37, 38. Si·l reys Jacmes, etc. Jacques Ier, roi d’Aragon (1213-1276). Coulet nous apprend (p. 84) qu’il y avait “un bruit qui courait que le roi d’Aragon viendrait à l’aide,” et que dans ses recherches, il n’a rien trouvé qui suggère une coalition entre Raimond VII et Jacques. En effet, comme le dit très bien Coulet, Raimond chercha l’appui du roi d’Aragon mais ne l’obtint pas. Non seulement, “il ne fut pas question... d’une alliance offensive contre le roi de France” (p. 85), mais encore, Molinier (Hist. Lang., VI, 726) donne les détails de la rencontre de Raimond et de Jacques à Lunel (charte du 18 avril 1241) : “Ils se liguèrent envers tous et contre tous, pour la défense de la foi catholique et de l’Église romaine, nommément contre les hérétiques et tous les autres ; excepté de la part du roi contre le roi de Castille et le comte de Provence, et de la part du comte contre les rois de France et de Castille.” Jeanroy (“Le Soulèvement de 1242,” AdM, XVI, 320) note qu’il y a une accusation plus précise contre le roi d’Aragon, “celle d’avoir manqué à ses engagements : or, aucun engagement précis avant 1241 ne l’avait lié ni à Raimon VII ni à aucun des barons méridionaux” et cf. la note (ibid., A 1) : “On n’a pas trouvé la trace d’une alliance offensive conclue entre Raimon et Jacques contre le roi de France (voy. Coulet, Montanhagol, p. 84, 5) mais les contemporains ne mirent pas en doute l’existence de cette alliance.”

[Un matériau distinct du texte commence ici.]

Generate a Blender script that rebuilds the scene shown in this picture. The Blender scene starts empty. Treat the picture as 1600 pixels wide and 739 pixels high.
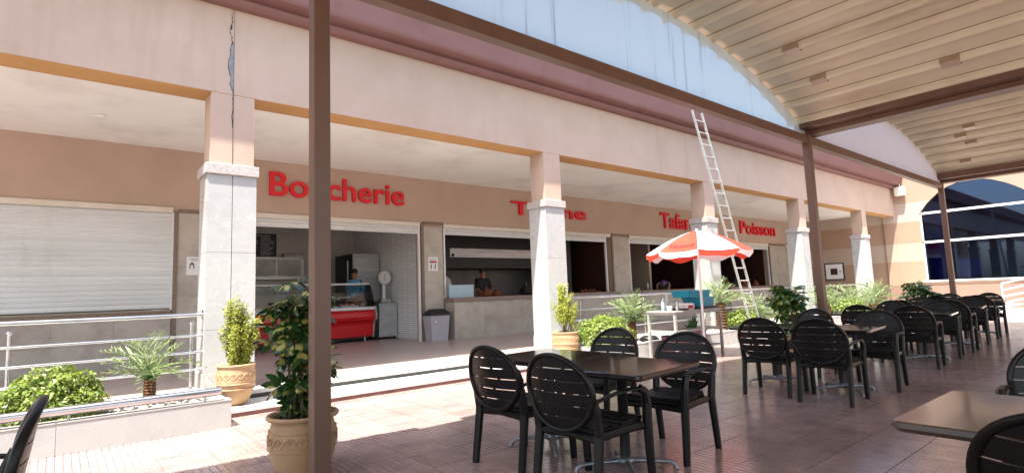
import bpy, bmesh, math, random
from mathutils import Vector, Matrix
R = math.radians
rnd = random.Random(7)
S = bpy.context.scene
COL = S.collection

# ------------------------------------------------------------------ camera
cam_d = bpy.data.cameras.new('camera'); cam = bpy.data.objects.new('camera', cam_d); COL.objects.link(cam)
cam_d.sensor_width = 36; cam_d.lens = 857.47 / 1600 * 36; cam_d.clip_end = 2000; cam_d.clip_start = .05
rt = (0.77347172, -0.63272652, -0.03739858); dn = (0.03780627, 0.10495408, -0.99375818); fw = (0.63270229, 0.76722995, 0.10510004)
cam.matrix_world = Matrix(((rt[0], -dn[0], -fw[0], 0), (rt[1], -dn[1], -fw[1], 0), (rt[2], -dn[2], -fw[2], 1.25), (0, 0, 0, 1)))
S.camera = cam
# ------------------------------------------------------------------ sky and sun
SD = Vector((.38, .205, -1)).normalized()            # direction the sunlight travels
elev = math.asin(-SD.z); az = math.atan2(-SD.x, -SD.y)   # azimuth of the sun from +Y, clockwise
W_ = bpy.data.worlds.new('World'); S.world = W_; W_.use_nodes = True
nt = W_.node_tree; bg = nt.nodes['Background']
sky = nt.nodes.new('ShaderNodeTexSky'); sky.sky_type = 'NISHITA'; sky.sun_disc = False
sky.sun_elevation = elev; sky.sun_rotation = az; sky.air_density = 1.2; sky.dust_density = 2.5
nt.links.new(sky.outputs[0], bg.inputs[0]); bg.inputs[1].default_value = .15
sl = bpy.data.lights.new('sun', 'SUN'); sl.energy = 4.8; sl.angle = R(.53); sl.color = (1, .95, .87)
so = bpy.data.objects.new('sun', sl); COL.objects.link(so); so.location = (0, 0, 30)
so.rotation_euler = SD.to_track_quat('-Z', 'Y').to_euler()
S.view_settings.view_transform = 'Standard'; S.view_settings.look = 'None'
S.view_settings.exposure = 1.85; S.view_settings.gamma = 1; S.view_settings.use_curve_mapping = False
S.render.engine = 'CYCLES'
S.cycles.max_bounces = 10; S.cycles.diffuse_bounces = 5; S.cycles.transparent_max_bounces = 12
S.cycles.use_denoising = True

# ------------------------------------------------------------------ materials
def lin(h):
    h = h.lstrip('#'); o = []
    for i in (0, 2, 4):
        c = int(h[i:i + 2], 16) / 255; o.append(c / 12.92 if c <= .04045 else ((c + .055) / 1.055) ** 2.4)
    return tuple(o)
def N(t, typ, **k):
    n = t.nodes.new(typ)
    for a, v in k.items():
        if a[0] == '_': n.inputs[int(a[1:])].default_value = v
        else: setattr(n, a, v)
    return n
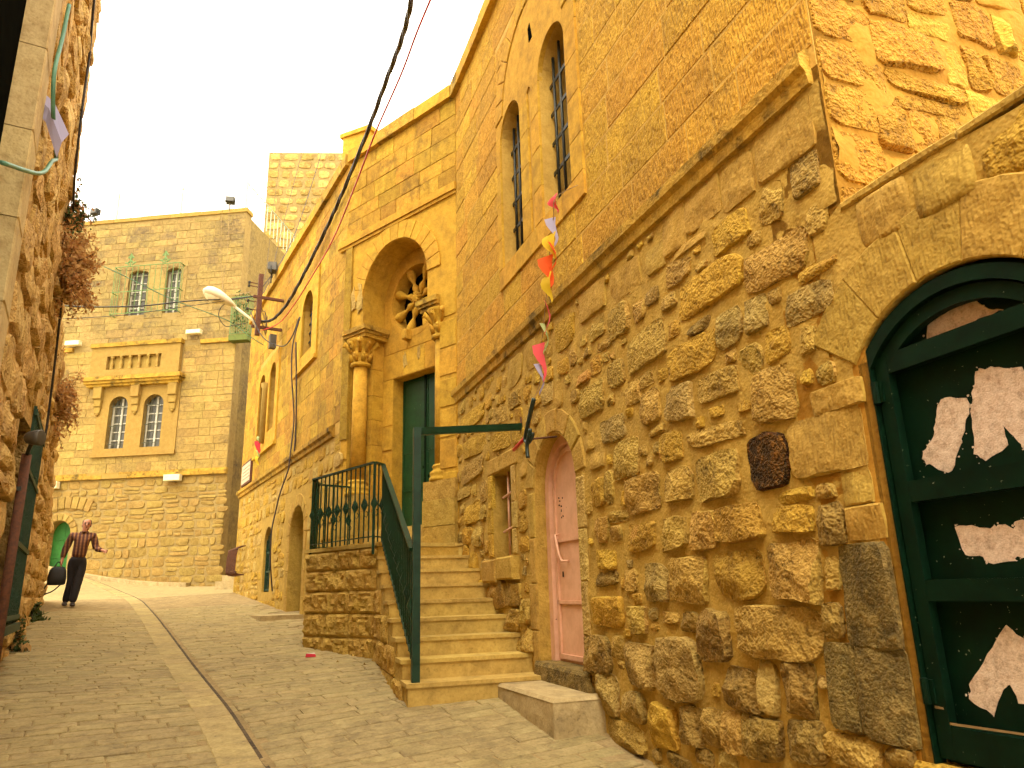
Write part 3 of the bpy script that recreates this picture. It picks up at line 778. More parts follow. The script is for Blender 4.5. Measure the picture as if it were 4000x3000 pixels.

Le reproche de Guilhem semble donc injuste et résulterait du bruit qui courait à l’époque et des préjugés d’un vassal fidèle de Raimond VII.
 
46. Ce que dit Coulet de la participation du roi anglais, Henri III, au soulèvement, n’est pas tout à fait clair. L’interprétation des événements jusqu’au traité de Bordeaux, ne présente pas de difficultés. En effet, Henri était intervenu, à la demande de Hugues de Lusignan, son beau-frère, mais malgré plusieurs victoires, il fut finalement vaincu le 19 juillet sous Taillebourg. Il se retira à Bordeaux, où Raimond VII vint le rejoindre. Un nouveau traité y fut conclu le 28 août, par lequel ils promirent de ne traiter avec le roi de France que d’un commun accord. Mais, au contraire de ce que dit Coulet (p. 86), c’est Raimond qui le premier fit la paix avec le roi Louis. Quoiqu’il prît l’offensive en assiégeant le château de Penne en Agenais, il fit au roi des propositions de paix dès septembre 1242 (cf. Hist. Lang., VI, 748 et VII, 99, note 34), mais elles furent rejetées et il se soumit sans condition le 20 octobre. Henri, cependant, se plaint à l’empereur Frédéric de ce que Raimond a fait la paix et à son tour conclut une trêve avec la France, mais seulement au printemps suivant, le 7 avril 1243 (cf. ibid., VI, 756 et Jeanroy, AdM, XVI, 311).